TASK BRIEF:
Every line of the data must be copied exactly.

Data items:

- - -

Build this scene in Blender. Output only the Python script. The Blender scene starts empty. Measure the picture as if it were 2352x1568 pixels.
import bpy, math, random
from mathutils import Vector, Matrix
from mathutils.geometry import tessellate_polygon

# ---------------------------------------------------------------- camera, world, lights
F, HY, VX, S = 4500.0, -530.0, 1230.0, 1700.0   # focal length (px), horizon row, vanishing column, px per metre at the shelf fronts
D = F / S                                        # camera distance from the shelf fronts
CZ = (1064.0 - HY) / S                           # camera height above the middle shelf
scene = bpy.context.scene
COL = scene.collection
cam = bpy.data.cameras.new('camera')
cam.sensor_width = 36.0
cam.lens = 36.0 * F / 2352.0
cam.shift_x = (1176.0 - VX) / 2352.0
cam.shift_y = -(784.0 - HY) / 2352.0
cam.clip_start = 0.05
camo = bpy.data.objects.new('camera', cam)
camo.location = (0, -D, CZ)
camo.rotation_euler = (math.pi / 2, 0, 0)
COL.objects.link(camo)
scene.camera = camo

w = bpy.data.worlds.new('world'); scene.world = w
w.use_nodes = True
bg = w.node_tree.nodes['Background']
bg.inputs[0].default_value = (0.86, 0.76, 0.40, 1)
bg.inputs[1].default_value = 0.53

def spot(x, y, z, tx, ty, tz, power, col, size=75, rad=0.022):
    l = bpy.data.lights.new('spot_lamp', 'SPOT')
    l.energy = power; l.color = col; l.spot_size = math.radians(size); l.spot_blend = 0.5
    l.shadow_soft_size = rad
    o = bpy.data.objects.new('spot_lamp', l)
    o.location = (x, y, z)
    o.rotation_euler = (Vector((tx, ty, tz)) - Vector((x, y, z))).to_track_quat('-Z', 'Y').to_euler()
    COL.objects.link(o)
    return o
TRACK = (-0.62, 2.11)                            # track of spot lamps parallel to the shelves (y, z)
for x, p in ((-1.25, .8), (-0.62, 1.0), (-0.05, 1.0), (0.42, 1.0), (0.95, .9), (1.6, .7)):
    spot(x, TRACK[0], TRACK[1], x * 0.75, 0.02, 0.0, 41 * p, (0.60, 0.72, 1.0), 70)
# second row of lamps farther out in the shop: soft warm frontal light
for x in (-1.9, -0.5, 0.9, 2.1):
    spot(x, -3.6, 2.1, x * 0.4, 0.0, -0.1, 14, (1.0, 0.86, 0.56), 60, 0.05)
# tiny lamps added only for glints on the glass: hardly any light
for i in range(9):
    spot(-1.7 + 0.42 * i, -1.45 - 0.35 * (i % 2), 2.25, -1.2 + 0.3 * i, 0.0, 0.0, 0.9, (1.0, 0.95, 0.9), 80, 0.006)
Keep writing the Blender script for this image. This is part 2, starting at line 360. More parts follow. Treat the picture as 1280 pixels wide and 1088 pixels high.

- - -

EXERCISE OUTPUT:
Build this scene in Blender. Output only the Python script. The Blender scene starts empty. Measure the picture as if it were 2352x1568 pixels.
import bpy, math, random
from mathutils import Vector, Matrix
from mathutils.geometry import tessellate_polygon

# ---------------------------------------------------------------- camera, world, lights
F, HY, VX, S = 4500.0, -530.0, 1230.0, 1700.0   # focal length (px), horizon row, vanishing column, px per metre at the shelf fronts
D = F / S                                        # camera distance from the shelf fronts
CZ = (1064.0 - HY) / S                           # camera height above the middle shelf
scene = bpy.context.scene
COL = scene.collection
cam = bpy.data.cameras.new('camera')
cam.sensor_width = 36.0
cam.lens = 36.0 * F / 2352.0
cam.shift_x = (1176.0 - VX) / 2352.0
cam.shift_y = -(784.0 - HY) / 2352.0
cam.clip_start = 0.05
camo = bpy.data.objects.new('camera', cam)
camo.location = (0, -D, CZ)
camo.rotation_euler = (math.pi / 2, 0, 0)
COL.objects.link(camo)
scene.camera = camo

w = bpy.data.worlds.new('world'); scene.world = w
w.use_nodes = True
bg = w.node_tree.nodes['Background']
bg.inputs[0].default_value = (0.86, 0.76, 0.40, 1)
bg.inputs[1].default_value = 0.53

def spot(x, y, z, tx, ty, tz, power, col, size=75, rad=0.022):
    l = bpy.data.lights.new('spot_lamp', 'SPOT')
    l.energy = power; l.color = col; l.spot_size = math.radians(size); l.spot_blend = 0.5
    l.shadow_soft_size = rad
    o = bpy.data.objects.new('spot_lamp', l)
    o.location = (x, y, z)
    o.rotation_euler = (Vector((tx, ty, tz)) - Vector((x, y, z))).to_track_quat('-Z', 'Y').to_euler()
    COL.objects.link(o)
    return o
TRACK = (-0.62, 2.11)                            # track of spot lamps parallel to the shelves (y, z)
for x, p in ((-1.25, .8), (-0.62, 1.0), (-0.05, 1.0), (0.42, 1.0), (0.95, .9), (1.6, .7)):
    spot(x, TRACK[0], TRACK[1], x * 0.75, 0.02, 0.0, 41 * p, (0.60, 0.72, 1.0), 70)
# second row of lamps farther out in the shop: soft warm frontal light
for x in (-1.9, -0.5, 0.9, 2.1):
    spot(x, -3.6, 2.1, x * 0.4, 0.0, -0.1, 14, (1.0, 0.86, 0.56), 60, 0.05)
# tiny lamps added only for glints on the glass: hardly any light
for i in range(9):
    spot(-1.7 + 0.42 * i, -1.45 - 0.35 * (i % 2), 2.25, -1.2 + 0.3 * i, 0.0, 0.0, 0.9, (1.0, 0.95, 0.9), 80, 0.006)
Keep writing the Blender script for this image. This is part 2, starting at line 360. More parts follow. Treat the picture as 1280 pixels wide and 1088 pixels high.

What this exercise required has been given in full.